Il ruolo dei magistrati e le insidie della politica

di Ernesto Galli della Loggia

Per l’ennesima volta — questa volta a causa delle recenti, controverse rivelazioni sulla sentenza che a suo tempo condannò Silvio Berlusconi per frode fiscale determinandone l’espulsione dal Parlamento — per l’ennesima volta, dicevo, è in discussione l’indipendenza dei magistrati. Naturalmente quando si parla d’indipendenza si parla essenzialmente d’indipendenza dalla politica, dai veri e propri condizionamenti diretti o dalle suggestioni che la politica, in modo particolare l’esecutivo, può esercitare per influenzare le pronunce dei magistrati.
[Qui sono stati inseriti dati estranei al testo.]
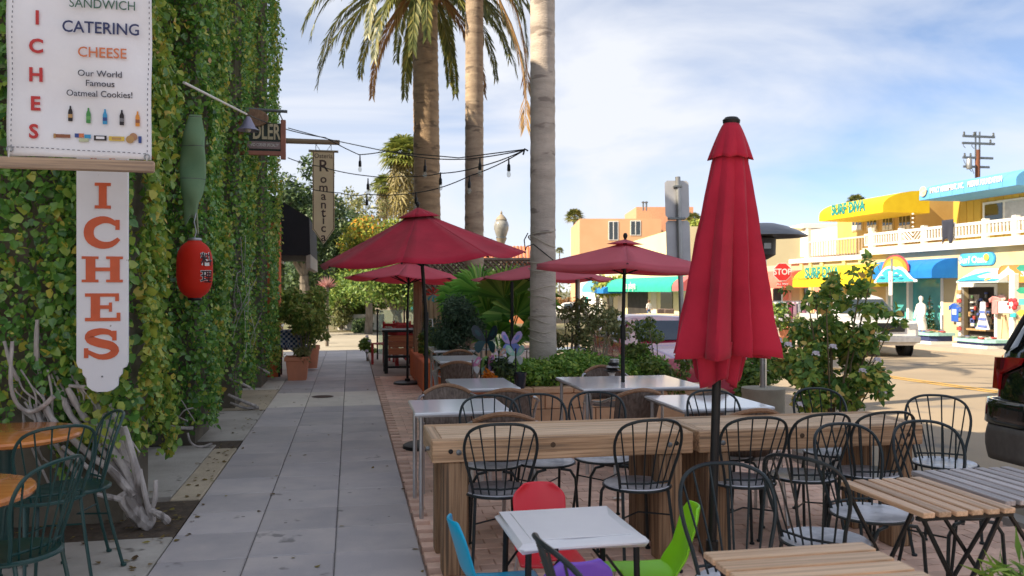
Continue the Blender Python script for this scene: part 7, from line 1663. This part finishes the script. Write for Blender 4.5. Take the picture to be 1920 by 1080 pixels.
# coral shop and hillside houses behind the heater
cs_ = thing("coral_shop", "coral fronted shop left of the yellow awning behind the stop sign", "building", (FX, 50, zf(48)))
c0, c1 = fy1 + .02, yy(1405); part(MB().bx(FX, FX + 8, c0, c1, zb0 - .5, YZ(1450, 498)[1]), "wall", mat("salmon_wall", (.72, .42, .33), .85, (.66, .38, .29)), cs_)
part(MB().bx(FX - .03, FX - .002, yy(1466), yy(1450), zb0, YZ(1458, 545)[1] + .1), "door", M_dark, cs_); part(MB().bx(FX - .03, FX - .002, yy(1478), yy(1468), zb0, YZ(1458, 545)[1] + .2), "door", M_coral, cs_)
slope_awning("coral coloured quarter round awning behind the stop sign", FX - .01, 1.4, 1408, 1466, 508, 540, 1440, cloth("coral_canvas", (.75, .20, .15), transl=.1), seams=2)
def house(label, px0, px1, pyt, d, dep, m, wins=(), roof=None, name="hillside_house", zb=-1.0, mw=None):
    a_, b2 = DP(px0, pyt, d), DP(px1, pyt, d); c = (a_ + b2) / 2; w = (b2 - a_).length; t = thing(name, label, "building", (c.x, c.y, zb), -YAW); H = a_.z - zb
    MB().bx(-w / 2, w / 2, 0, dep, 0, H).build("wall", m, t)
    if roof: MB().bx(-w / 2 - .25, w / 2 + .25, -.25, dep, H + .002, H + roof).build("roof_edge", m if roof < .2 else M_white, t)
    for q in wins:
        x0, x1, y0, y1 = q[:4]; X = lambda px: (px - (px0 + px1) / 2) / FPX * d; Z = lambda py: 1.6 + (545 - py) / FPX * d - zb
        f_ = MB().bx(X(x0) - .08, X(x1) + .08, -.06, -.002, Z(y1) - .08, Z(y0) + .08).build("window", mw or M_white, t); MB().bx(X(x0), X(x1), -.075, -.061, Z(y1), Z(y0)).build("pane", q[4] if len(q) > 4 else M_glass, f_)
        xm = (X(x0) + X(x1)) / 2
        if len(q) < 5: MB().bx(xm - .04, xm + .04, -.09, -.076, Z(y1), Z(y0)).build("mullion", mw or M_white, f_)
    return t
M_peach = mat("peach_stucco", (.66, .37, .21), .9, (.60, .33, .18), scale=.4); M_sand = mat("sand_stucco", (.70, .58, .40), .9, (.64, .53, .36), scale=.5); M_rose = mat("rose_stucco", (.70, .34, .20), .9)
house("cream flat roofed house behind the patio heater with two dark windows", 1436, 1520, 452, 72, 8, M_sand, [(1474, 1480, 455, 463), (1483, 1489, 456, 463), (1474, 1494, 463, 471, M_rose)])
house("low tan terrace wall house under the cream one", 1400, 1512, 474, 62, 6, mat("tan_stucco", (.66, .52, .36), .9), [(1440, 1500, 487, 490, M_glass)])
house("small white flat roofed upper house beside the yellow awning", 1511, 1575, 428, 58, 6, M_white, [(1524, 1532, 444, 470), (1543, 1556, 436, 462)], roof=.3)
pa = house("orange stucco apartment block with two tall windows far behind the square umbrella", 1087, 1240, 410, 92, 14, M_peach, [(1142, 1158, 416, 449), (1183, 1200, 415, 440)], name="apartment_block")
house("upper rose coloured storey of the orange apartment block with a dark loggia", 1193, 1300, 388, 97, 10, M_rose, [(1204, 1234, 422, 437, mat("loggia", (.20, .08, .04)))], name="apartment_block")
for px in (1206, 1212): p = DP(px, 382, 95); t = thing("roof_vent", "small dark roof vent on the rose coloured storey, " + ("left" if px < 1210 else "right") + " of the pair", "vent", p); MB().cyl((0, 0, -.8), (0, 0, .1), .10).build("pipe", M_bolt, t); MB().lathe([(.2, .1), (.22, .18), (.02, .3)], (0, 0, 0), 8).build("cap", M_bolt, t)
# cream building with a sloping parapet and green awning
yb_ = thing("cream_corner_building", "cream building with a sloping parapet above a green awning", "building", (FX, 66, -.6))
w0, w1 = yy(1280), yy(1130); zl, zr = YZ(1130, 470)[1], YZ(1275, 425)[1]
part(MB().prism([(w0, -1), (w1, -1), (w1, zl), (w0, zr)], lambda u, v, q: (q, u, v), FX, FX + 10), "wall", mat("butter_wall", (.76, .66, .40), .85, (.70, .60, .36), scale=.4), yb_, smooth=False)
for px0, px1, p0_, p1_ in ((1163, 1177, 506, 514), (1180, 1195, 505, 513), (1198, 1216, 503, 512), (1219, 1236, 502, 511)): part(MB().bx(FX - .05, FX - .002, yy(px1), yy(px0), YZ(px0, p1_)[1], YZ(px0, p0_)[1]), "window", M_glass, yb_)
for px0, px1, m in ((1140, 1150, M_glass), (1160, 1172, M_stucco), (1178, 1215, M_dark), (1222, 1232, M_stucco), (1240, 1262, M_glass)): part(MB().bx(FX - .06, FX - .002, yy(px1), yy(px0), -.6, YZ(1200, 550)[1] + .5), "shopfront", m, yb_)
M_gaw = cloth("sea_green_canvas", (.03, .48, .34), (.025, .43, .30), transl=.1)
t, y0, y1, z0, z1 = slope_awning("long sea green awning far down the street with white lettering", FX - .01, 1.6, 1133, 1258, 520, 547, 1200, M_gaw)
alet("la playa", 0, FX - 1.75, yy(1185, FX - 1.6), z0 + .45, .8, M_white, t)
slope_awning("rose coloured awning at the near end of the sea green one", FX - .01, 1.6, 1260, 1278, 516, 546, 1268, cloth("rose_canvas", (.62, .16, .16), transl=.1), seams=1)
bw3 = thing("blue_awning_shop", "small white shop with blue canopies left of the sea green awning", "building", (FX, 90, -.7)); part(MB().bx(FX, FX + 8, w1 + .1, yy(1088), -1, YZ(1110, 512)[1]), "wall", M_white, bw3)
for px0, px1 in ((1097, 1103), (1118, 1124)): part(MB().bx(FX - .05, FX - .002, yy(px1), yy(px0), -.6, YZ(1100, 556)[1]), "door", mat("turquoise_door", (.03, .45, .42)) if px0 < 1110 else M_dark, bw3)
slope_awning("mid blue canopy far down the street, left of the pair", FX - .01, 2, 1091, 1109, 522, 548, 1100, M_baw, seams=1); slope_awning("deep blue canopy far down the street, right of the pair", FX - .01, 2, 1110, 1131, 534, 550, 1120, M_dbaw, seams=1)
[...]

E si sa che proprio a difesa di tale indipendenza la Costituzione ha posto due argini invalicabili: da un lato l’impossibilità per la politica di determinare la carriera dei magistrati (che infatti dipende per intero dal Consiglio superiore della magistratura), e dall’altro l’obbligatorietà dell’azione penale per il pubblico ministero, che quindi, a differenza di quanto avveniva un tempo, per questo aspetto decisivo dell’amministrazione della giustizia non ha alcun rapporto di dipendenza dal ministro, cioè dalla sfera politica.

Della piena efficacia di tali argini i magistrati si sono sempre detti soddisfatti giudicandoli sufficienti — insieme alle cospicue retribuzioni di cui godono: le più alte della Pubblica amministrazione — a garantire la loro indipendenza.

Curiosamente invece nessuno di loro, almeno che io ricordi, così come la loro associazione, ha mai sollevato il problema che l’indipendenza della magistratura può conoscere, in realtà, anche una diversa e certamente non minore insidia rispetto a quelle menzionate. E cioè l’insidia rappresentata delle offerte di benefici, cariche, incarichi, con cui direttamente o indirettamente la politica può allettare o ricompensare i magistrati. Offerte di cui è ovvia la capacità condizionatrice: infatti, se io so che agendo in un certo modo potrò risultare gradito a chi ha molti modi per poi compensarmi, ad esempio offrendomi questo o quell’incarico, ciò rappresenta sicuramente una potenziale ma effettiva insidia alla mia indipendenza. Che per attuarsi ha bisogno in questo caso del mio accordo, è vero, ma ciò non significa nulla: l’indipendenza dei magistrati è un bene posto a garanzia della collettività, non è un privilegio del singolo magistrato. Curiosamente, comunque, una tale minaccia sospesa sull’indipendenza della magistratura non è mai stata oggetto di alcuna denuncia da parte della stessa.